Friday, May 10, 2024

BANANA REPUBLIC

Opening this weekend:

Kingdom of the Planet of the Apes--Generations after the death of Caesar, the chimpanzee who founded ape civilization, apes live in clans along the California coast, around the grown-over ruins of human civilization. Our young hero Noa (Owen Teague) is part of the Eagle Clan, a sort of peaceable low-tech utopia that practices fishing by falconry.

Trouble arrives in the form of a raiding party which abducts the Eagle Clan while Noa is away. He follows, along the way picking up a scholarly orangutan, Raka (Peter Macon), and a waiflike human, Mae (Freya Allan). Noa eventually finds his clan enslaved on a beach, under the rule of Proximus Caesar (Kevin Durand), a swaggering monarch complete with crown and throne, demanding in blustery rhetoric that his throng of subjects pay him obeisance outside his palace, a rusted shipwreck.

Proximus claims authority in the name of Caesar the Lawgiver, but Raka has already taught Noa that his tyranny is an outrage to the true Caesar's egalitarian traditions. What Proximus really wants, it turns out, is to open the massive door to an underground seaside vault full of old human technology and all the potential power that any potentate could want.

This fourth of the latter-day Apes movies is, one might say, the ape-iest of them, the one most immersed in an established ape culture and with the most meager human presence. Directed by Maze Runner veteran Wes Ball from a script by Josh Friedman, it's also the most modest, in blockbuster terms; the cast is made up largely of journeyman TV actors mostly unfamiliar to me. The only name player I recognized was the always reliable William H. Macy, as a human bookworm who's teaching Proximus the follies of human history, often to the King's uproarious laughter.

It's a moody, evenly paced adventure that borrows not only from the original Apes series, especially 1970's satirically seething Beneath the Planet of the Apes, but from other mythic sources including Star Wars and The Lion King. And it's admirably unsentimental, with characters seemingly ripe for redemption that aren't redeemed and alliances that don't warm into friendships. The atmosphere is bitter but bracing, and the film has a heart of hard but noble honor.

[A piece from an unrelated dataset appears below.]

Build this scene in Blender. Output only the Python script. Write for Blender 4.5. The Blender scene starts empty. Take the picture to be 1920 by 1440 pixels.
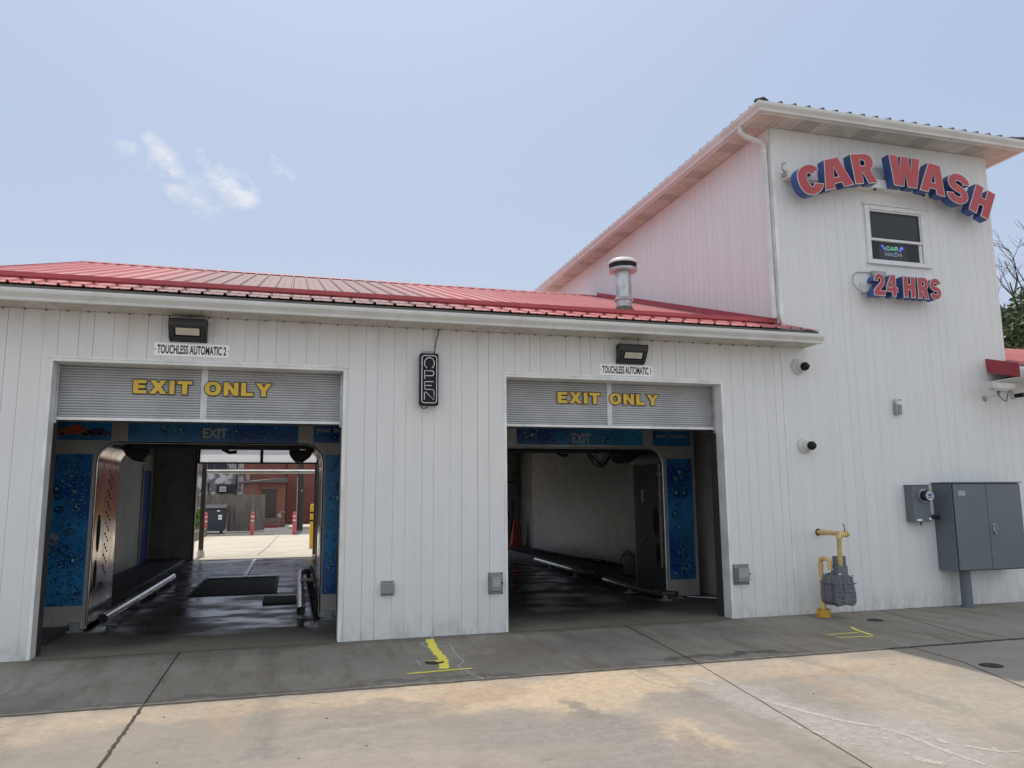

It's difficult, these days, for many of us to see any movie about autocratic rule, or the undermining of democratic values, or the allure of "strongman" leadership, as anything but a political allegory for our times. The mangy, orange-furred ape tyrant "Skar King" in the recent Godzilla x Kong: The New Empire, for instance, seemed like little more than a heavy-handed, though entertaining, political cartoon. But if Proximus was intended as a stand-in for our current would-be sovereign, I have to say, his high-flown language and historical curiosity make for an overgenerous caricature.